### INFORMATION SHOWN
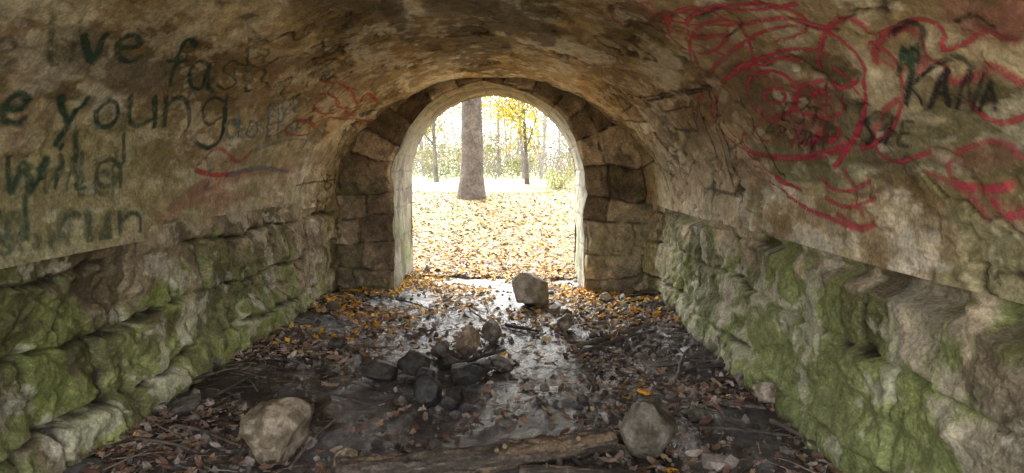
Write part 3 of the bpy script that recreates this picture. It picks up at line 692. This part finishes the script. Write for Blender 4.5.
graffiti('red_graffiti',[([cat([(190,195),(225,180),(260,172),(300,168)]),cat([(215,205),(260,192)]),cat([(170,210),(200,200),(230,196)])],.055,(.60,.22,.18),.38),([cat([(960,10),(1000,20),(1030,12)]),cat([(940,150),(975,160),(1010,150)]),cat([(740,60),(780,80),(830,90)]),cat([(760,110),(800,120),(840,110)]),cat([(985,200),(1020,215)]),cat([(690,30),(740,45)])],.06,(.66,.20,.20),.33),
 ([cat(s_) for s_ in c2],.0125,R,.9),([cat(s_) for s_ in c3],.015,(.68,.06,.12),.75),([cat(s_) for s_ in c4],.016,(.68,.07,.05),.85)],.005)
k1=[[(645,95),(712,88),(742,196),(706,188),(692,160),(645,95)],[(650,98),(708,92),(736,190)],[(665,110),(700,105),(722,170)],[(655,130),(690,175),(700,150),(680,120)],[(612,92),(640,130),(662,165),(680,180)],[(625,120),(650,120)],[(655,150),(672,190)],[(620,90),(645,98)],[(630,135),(655,160),(640,170)],
 [(600,88),(622,112),(634,104),(612,84)],[(742,96),(765,140),(786,178)],[(690,100),(700,130),(676,128)],[(720,120),(730,150),(745,140)]]
k2=[[(700,14),(722,6),(744,20),(728,34)],[(896,30),(912,20),(928,34),(918,48)],[(960,18),(984,8),(1004,20)],[(868,120),(882,112),(896,124),(886,140)],[(940,62),(962,54),(976,66)]]
k3=[[(322,40),(330,75),(318,85)],[(296,186),(318,182),(338,180)],[(305,178),(300,195)],[(322,175),(330,190)],[(302,150),(312,130)],[(348,155),(352,180)]]
graffiti('black_graffiti',[([cat(s_,8,False) for s_ in k1],.013,K_,.95),([cat(s_) for s_ in k2],.011,K_,.85),([cat(s_,8,False) for s_ in k3],.011,K_,.9),
 (text('KANA',912,100,36,6,.2,False),.012,K_,.92),(text('STE',868,140,26,4,.25,False),.011,K_,.9),(text('EST',785,118,20,14,.2,False),.009,K_,.9),(text('M',905,70,26,0),.011,(.03,.10,.06),.85),(text('ARSON',765,135,17,16,.2,False),.006,K_,.8),(text('BOB',328,190,15,-10,.2,False),.010,K_,.9)],.007)
graffiti('blue_graffiti',[(text('dolls',228,138,28,-2,.2),.016,(.14,.30,.42),.7),(text('sun',268,116,24,-8,.2),.014,(.22,.38,.48),.6),([cat([(230,175),(260,168),(290,172)]),cat([(255,150),(290,140),(320,142)])],.02,(.18,.32,.42),.55)],.006)

# ------------------------------------------------------------ light
w=bpy.data.worlds.new('World');S.world=w;w.use_nodes=True;nt=w.node_tree;N=nt.nodes;bg=N['Background']
sk=N.new('ShaderNodeTexSky');sk.sky_type='NISHITA';sk.sun_disc=False;sk.sun_elevation=math.radians(48);sk.sun_rotation=math.radians(-25);sk.dust_density=4;sk.air_density=1
hs=N.new('ShaderNodeHueSaturation');hs.inputs['Saturation'].default_value=.12
nt.links.new(sk.outputs[0],hs.inputs['Color']);nt.links.new(hs.outputs[0],bg.inputs[0]);bg.inputs[1].default_value=1.5
sun=bpy.data.lights.new('sun','SUN');sun.energy=1.5;sun.angle=math.radians(20);sun.color=(1,.94,.84)
so=link(bpy.data.objects.new('sun',sun))
az=math.radians(-25);el_=math.radians(48);dv=Vector((math.sin(az)*math.cos(el_),math.cos(az)*math.cos(el_),math.sin(el_)))
so.rotation_euler=dv.to_track_quat('Z','Y').to_euler();so.location=(0,20,20)
S.view_settings.view_transform='Standard';S.view_settings.look='None';S.view_settings.exposure=0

### WORK INSTRUCTIONS
Go through the listing above and write it out again exactly, dropping the pictures.

### REPLY
Write part 3 of the bpy script that recreates this picture. It picks up at line 692. This part finishes the script. Write for Blender 4.5.
graffiti('red_graffiti',[([cat([(190,195),(225,180),(260,172),(300,168)]),cat([(215,205),(260,192)]),cat([(170,210),(200,200),(230,196)])],.055,(.60,.22,.18),.38),([cat([(960,10),(1000,20),(1030,12)]),cat([(940,150),(975,160),(1010,150)]),cat([(740,60),(780,80),(830,90)]),cat([(760,110),(800,120),(840,110)]),cat([(985,200),(1020,215)]),cat([(690,30),(740,45)])],.06,(.66,.20,.20),.33),
 ([cat(s_) for s_ in c2],.0125,R,.9),([cat(s_) for s_ in c3],.015,(.68,.06,.12),.75),([cat(s_) for s_ in c4],.016,(.68,.07,.05),.85)],.005)
k1=[[(645,95),(712,88),(742,196),(706,188),(692,160),(645,95)],[(650,98),(708,92),(736,190)],[(665,110),(700,105),(722,170)],[(655,130),(690,175),(700,150),(680,120)],[(612,92),(640,130),(662,165),(680,180)],[(625,120),(650,120)],[(655,150),(672,190)],[(620,90),(645,98)],[(630,135),(655,160),(640,170)],
 [(600,88),(622,112),(634,104),(612,84)],[(742,96),(765,140),(786,178)],[(690,100),(700,130),(676,128)],[(720,120),(730,150),(745,140)]]
k2=[[(700,14),(722,6),(744,20),(728,34)],[(896,30),(912,20),(928,34),(918,48)],[(960,18),(984,8),(1004,20)],[(868,120),(882,112),(896,124),(886,140)],[(940,62),(962,54),(976,66)]]
k3=[[(322,40),(330,75),(318,85)],[(296,186),(318,182),(338,180)],[(305,178),(300,195)],[(322,175),(330,190)],[(302,150),(312,130)],[(348,155),(352,180)]]
graffiti('black_graffiti',[([cat(s_,8,False) for s_ in k1],.013,K_,.95),([cat(s_) for s_ in k2],.011,K_,.85),([cat(s_,8,False) for s_ in k3],.011,K_,.9),
 (text('KANA',912,100,36,6,.2,False),.012,K_,.92),(text('STE',868,140,26,4,.25,False),.011,K_,.9),(text('EST',785,118,20,14,.2,False),.009,K_,.9),(text('M',905,70,26,0),.011,(.03,.10,.06),.85),(text('ARSON',765,135,17,16,.2,False),.006,K_,.8),(text('BOB',328,190,15,-10,.2,False),.010,K_,.9)],.007)
graffiti('blue_graffiti',[(text('dolls',228,138,28,-2,.2),.016,(.14,.30,.42),.7),(text('sun',268,116,24,-8,.2),.014,(.22,.38,.48),.6),([cat([(230,175),(260,168),(290,172)]),cat([(255,150),(290,140),(320,142)])],.02,(.18,.32,.42),.55)],.006)

# ------------------------------------------------------------ light
w=bpy.data.worlds.new('World');S.world=w;w.use_nodes=True;nt=w.node_tree;N=nt.nodes;bg=N['Background']
sk=N.new('ShaderNodeTexSky');sk.sky_type='NISHITA';sk.sun_disc=False;sk.sun_elevation=math.radians(48);sk.sun_rotation=math.radians(-25);sk.dust_density=4;sk.air_density=1
hs=N.new('ShaderNodeHueSaturation');hs.inputs['Saturation'].default_value=.12
nt.links.new(sk.outputs[0],hs.inputs['Color']);nt.links.new(hs.outputs[0],bg.inputs[0]);bg.inputs[1].default_value=1.5
sun=bpy.data.lights.new('sun','SUN');sun.energy=1.5;sun.angle=math.radians(20);sun.color=(1,.94,.84)
so=link(bpy.data.objects.new('sun',sun))
az=math.radians(-25);el_=math.radians(48);dv=Vector((math.sin(az)*math.cos(el_),math.cos(az)*math.cos(el_),math.sin(el_)))
so.rotation_euler=dv.to_track_quat('Z','Y').to_euler();so.location=(0,20,20)
S.view_settings.view_transform='Standard';S.view_settings.look='None';S.view_settings.exposure=0